My Bud and Gran lived in an A-frame house by a lake. They built the majority of the house themselves, and I loved sleeping in the loft. A HUGE attic fan hummed through the nights, making the lack of air conditioning bearable. If I looked out the windows that formed the wall at the back of the loft, I could see my swimsuit flapping in the breeze above the little garden of mint (for the tea, of course). I don’t think I have a single memory of being at their house when I was a child that involved me wearing proper clothes.

(their lake house… circa 1962, before I was born, thank you)

We swam, and we ate fresh veggies out of Gran’s big garden, and we drove the boat when Bud would let us. Bud and Gran stayed up late and watched the “Tonight Show” with Johnny Carson or old Westerns with the advent of cable. They slept till at least 9 a.m. every day. Gosh, how I loved that. THEY were the groovy old folks my brother and I wanted to be. I still think that, frankly.

(Bud and Gran, New Year’s Eve, uncertain date)
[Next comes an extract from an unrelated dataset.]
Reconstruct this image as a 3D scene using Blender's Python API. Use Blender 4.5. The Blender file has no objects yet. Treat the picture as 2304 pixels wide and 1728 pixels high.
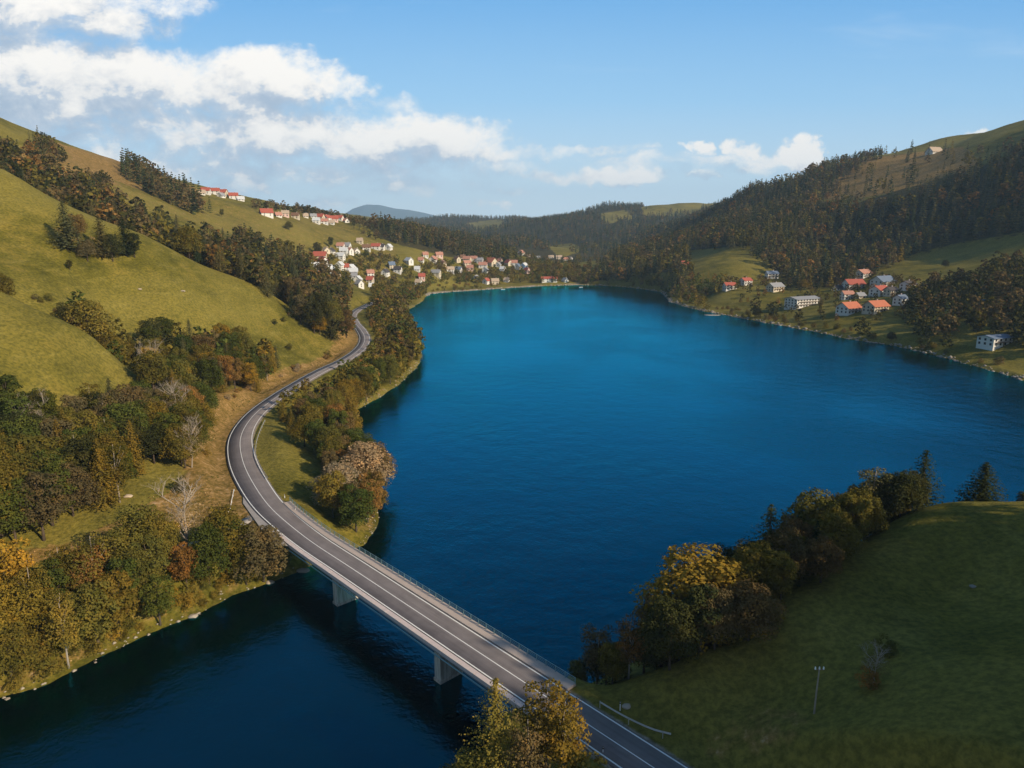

I cannot remember one single bad memory of being at their house. I wish that for my grandchildren some day (who will, of course, call me Chel the Great like Alice the Great on “Little Bill.”)

I remember dropping my little brother on his head when he was little. All memories can’t be good. I remember having appendicitis when I was in the sixth grade. I remember being 15 and having my 8-year-old brother give me chicken pox right before a family trip to Orlando. I was really sick. Little snot.

My mom made terrific homemade cinnamon rolls, and my Meemaw made the best chocolate pie ever.

What I remember most is that I was content, even when I wasn’t. I was loved and cared for, and really, that’s a pretty great thing for any kid.

Karen over at Write for Karen is a sponsoring a Coffee Chat in which bloggers are encouraged to write a post on a similar topic & then link over to her Mr. Linky. Obviously, the topic was what I remembered about my childhood. :)


2 Responses to “Coffee Chat - Kiddie Memories”

  1. Golden Boy on September 11, 2008 8:47 pm

    Okay. Laughed and cried simultaneously. First, geez I miss that house. I cannot think of another place in this world that has ever or will ever feel like that. Big Band swing music. Words on everything that I couldn’t read…now I know Pennsylvania Dutch was it. The smell of tea. The smell of ice cream. The smell of a pipe. Second, Bobby. He looks like so many of the guys that are circling my iPod’s most played list right now.

    First, for those of you who might not know, Golden Boy here is my brother. :) And it makes me so very happy to know that you remember that house the same way I do. Precious, isn’t it? I hate it, though, that you didn’t know Bobby like I did. Geez, if I was 15 when he died, you were only 8. So the Bobby you remember was sick. He was perfectly great, though.

  2. dysfunctional mom on September 11, 2008 11:14 pm

    I love good memories and old pictures.